Joseph wants to accept and function in American society and not to pursue the criticism and rejection which was common among intellectuals then and remains so today. He supports, however tentatively, the war effort and tries to make peace with capitalism and materialism. These efforts are unsuccessful as Joseph cannot avoid his condition of alienated outsider. Joseph finds he cannot make use of the freedom with uncertainty that has been offered to him as the draft board finally resolves Joseph's status. Because men cannot live with others, and not alone either. Happiness is a very thin line between the two opposites. Besides, few people can truly handle freedom; many prefer to be pushed around, patronised.

Despite its American setting, Bellow's novel is heavily influenced by the themes of European philosophy and existentialism.

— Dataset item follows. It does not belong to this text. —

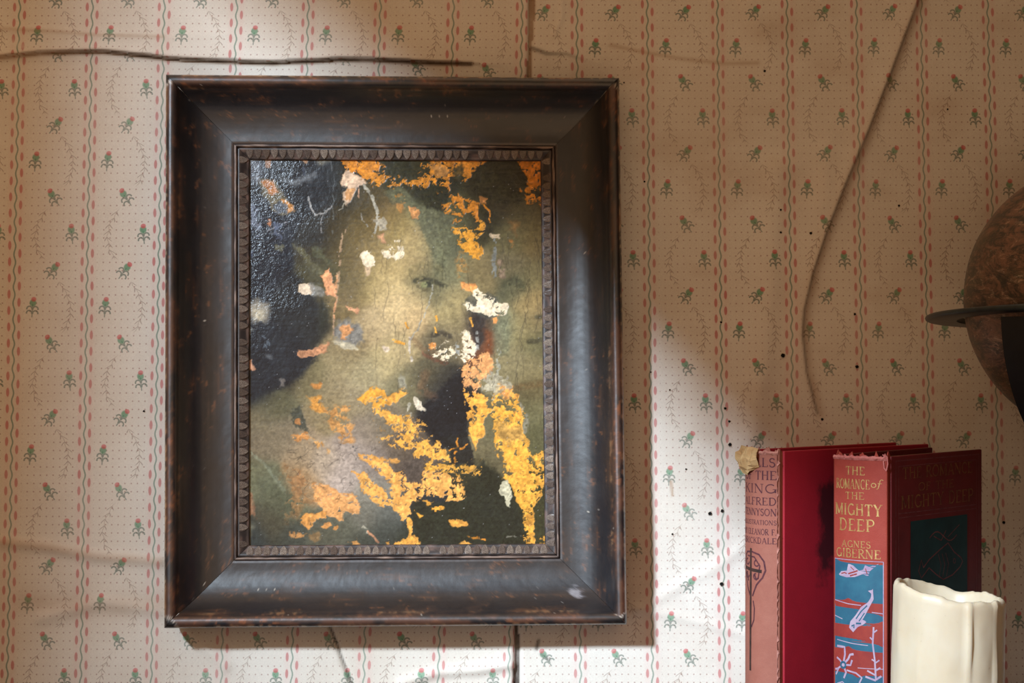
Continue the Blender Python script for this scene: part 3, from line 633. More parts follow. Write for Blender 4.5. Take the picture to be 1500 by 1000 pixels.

Dostoevsky's anti-hero in "Notes from the Underground" is a predecessor of Joseph. Joseph is also preoccupied with the writings of Goethe as an attempted counter-balance to his own situation.

The novel switches between scenes of American toughness ("hardboiled-dom" as he put it) and street life with long passages of philosophical meditations. The themes of alienation and freedom presented in this book cut deeper than the specific situation that confronts Joseph. As a narrator, Joseph is solipsistic and narcicistic. He also develops a certain aversion towards women, which gives the novel an unsettling tone of subtle misogyny. Although short, "Dangling Man" is a thoughtful and ambitious novel that captures something relevant about freedom, choice and the American dilemma.